The 100 SMA crossed above the 200 SMA to suggest that the path of least resistance is to the upside. This means that a break higher is more likely to happen than a breakdown. RSI is moving up so bitcoin could follow suit while stochastic is making its way out of the oversold region to show that buyers are on top of their game as well.

The levels to watch are $920 and $910. A break past the $920 mark could be enough to confirm that bulls are charging and that a move up to the next ceiling at $935 could be in the cards. On the other hand, a long red candle closing below $910 could be enough to show a bearish breakout and clear the path for a selloff to the $885-900 lows.

In terms of market sentiment, a downside move seems more likely. After all, the ongoing investigations in China’s bitcoin market are keeping investors wary of additional regulation that could further curb trading activity in the mainland. Keep in mind that China is the largest bitcoin market in the world so any restrictions could have a material effect on price.

For now, BTCUSD is able to stay afloat as investors are steering clear of the US dollar as well. Uncertainty surrounding the Trump administration has kept the currency’s gains limited even as stock markets have been climbing in hopes of additional fiscal spending. Still, speculations of a trade war and geopolitical tensions have dampened demand for the dollar.

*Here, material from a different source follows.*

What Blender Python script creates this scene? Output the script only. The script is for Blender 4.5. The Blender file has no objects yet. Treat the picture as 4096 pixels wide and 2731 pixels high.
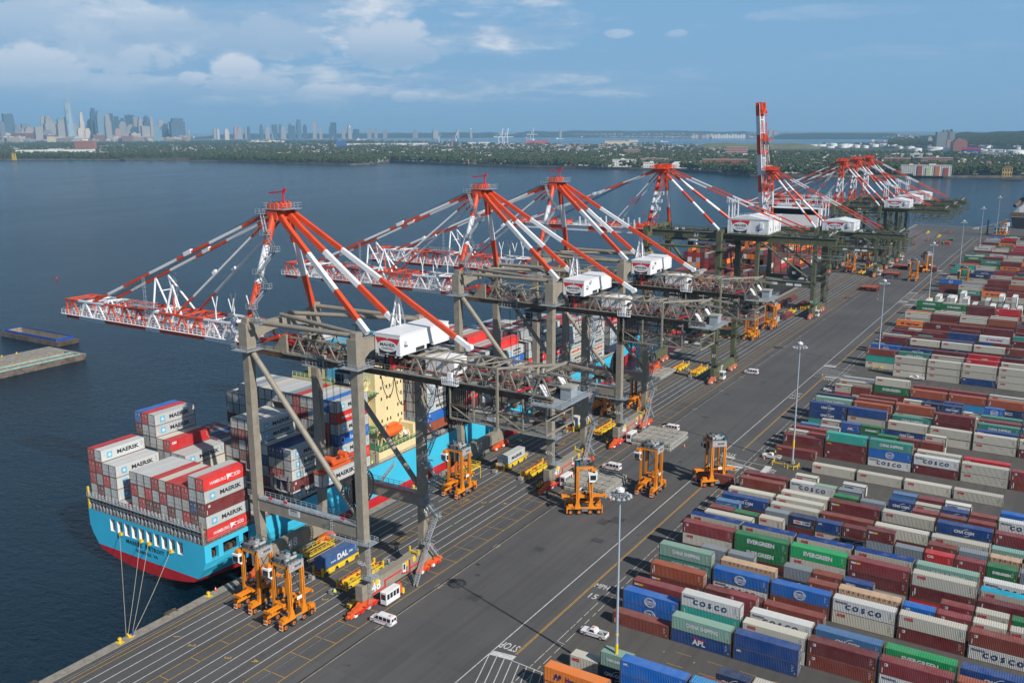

A couple of major events are on the economic calendar this week, namely the FOMC statement and the US NFP release. Last week’s flash GDP reading for Q4 turned out to be a disappointment, casting doubt that the Fed can push through with its plan to hike rates three times this year. The FOMC statement could provide more clues on how the central bank is aligning with the Trump administration while the NFP report could provide a backdrop of economic progress.

Analysts are expecting to see a 176K increase in hiring for January, up from December’s jobs figure. Still, revisions to previous data and the trend in average earnings are likely to have a say in the dollar’s reaction as well. Weak figures could undermine the Fed’s hawkish stance and signal a slower pace of tightening while upbeat results could reinforce the view that a March Fed rate hike is in order. Either way, additional volatility is to be expected for these upcoming market catalysts.

As always, developments in China’s bitcoin market are likely to have a strong impact on direction as more news of restrictions from exchanges could trigger additional profit-taking activity.